Il tono della Lipperini e di quelli che sostengono la sua posizione sembra essere quello di chi si lamenta di un’accresciuta attenzione. No, magari di un’attenzione che non sappia di avanzi e che sia consapevole della storia e delle potenzialità del mezzo. La legittimazione concessa dall’alto è sempre, per forza di cose, monca.

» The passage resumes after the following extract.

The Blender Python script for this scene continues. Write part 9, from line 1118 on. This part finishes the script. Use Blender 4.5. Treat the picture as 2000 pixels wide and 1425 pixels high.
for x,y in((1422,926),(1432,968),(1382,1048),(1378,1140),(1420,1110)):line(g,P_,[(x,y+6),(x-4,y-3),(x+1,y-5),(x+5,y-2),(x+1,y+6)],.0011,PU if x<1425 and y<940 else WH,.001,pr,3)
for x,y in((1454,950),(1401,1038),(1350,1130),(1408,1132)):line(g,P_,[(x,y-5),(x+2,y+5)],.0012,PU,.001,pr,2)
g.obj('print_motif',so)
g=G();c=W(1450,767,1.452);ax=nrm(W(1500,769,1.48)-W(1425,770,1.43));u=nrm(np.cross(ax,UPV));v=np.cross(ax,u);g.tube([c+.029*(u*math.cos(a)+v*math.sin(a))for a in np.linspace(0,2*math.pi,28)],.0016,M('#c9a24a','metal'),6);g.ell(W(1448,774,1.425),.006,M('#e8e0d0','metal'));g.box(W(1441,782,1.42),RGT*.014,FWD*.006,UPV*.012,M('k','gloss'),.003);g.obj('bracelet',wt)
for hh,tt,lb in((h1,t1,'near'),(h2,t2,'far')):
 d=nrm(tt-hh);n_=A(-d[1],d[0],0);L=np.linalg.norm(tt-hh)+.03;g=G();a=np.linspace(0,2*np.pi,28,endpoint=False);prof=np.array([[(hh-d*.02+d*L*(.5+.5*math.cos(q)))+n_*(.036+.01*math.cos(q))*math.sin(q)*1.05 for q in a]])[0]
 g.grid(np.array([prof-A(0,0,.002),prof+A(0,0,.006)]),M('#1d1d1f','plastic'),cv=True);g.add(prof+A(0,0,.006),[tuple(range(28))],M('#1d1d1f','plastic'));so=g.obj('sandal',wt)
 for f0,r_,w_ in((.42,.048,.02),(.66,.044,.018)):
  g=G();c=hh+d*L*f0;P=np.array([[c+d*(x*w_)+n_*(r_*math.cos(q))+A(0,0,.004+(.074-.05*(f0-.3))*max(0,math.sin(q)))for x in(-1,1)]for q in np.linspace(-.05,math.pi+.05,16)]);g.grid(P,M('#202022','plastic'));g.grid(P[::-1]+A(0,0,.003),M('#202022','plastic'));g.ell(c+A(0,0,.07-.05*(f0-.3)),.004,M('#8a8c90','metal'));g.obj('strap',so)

Il premio con cui i lettori hanno omaggiato Zerocalcare è un fatto positivo? Sicuramente sì. Conferisce visibilità e allarga – potenzialmente – la platea del fumetto, un allargamento però che rischia di essere “monetizzato” solo da Zerocalcare. Inoltre, queste discussioni che nascono intorno a singoli casi, e che raramente si allargano a una riflessione sul (mezzo, genere, linguaggio, chiamatelo come vi pare), non necessariamente allargano i confini della gabbia. Semmai li ridefiniscono attraverso inclusioni parziali. Tacendo il fatto che di un premio letterario conferito ad un fumetto si parla e si straparla e si discute a lungo, dei molti premi fumettistici no. Basterebbe fare la prova inversa: premiare un romanzo di Roth in un festival di fumetto, con un premio che in precedenza è stato storicamente pensato per il fumetto. Lì sì che ci sarebbe scandalo.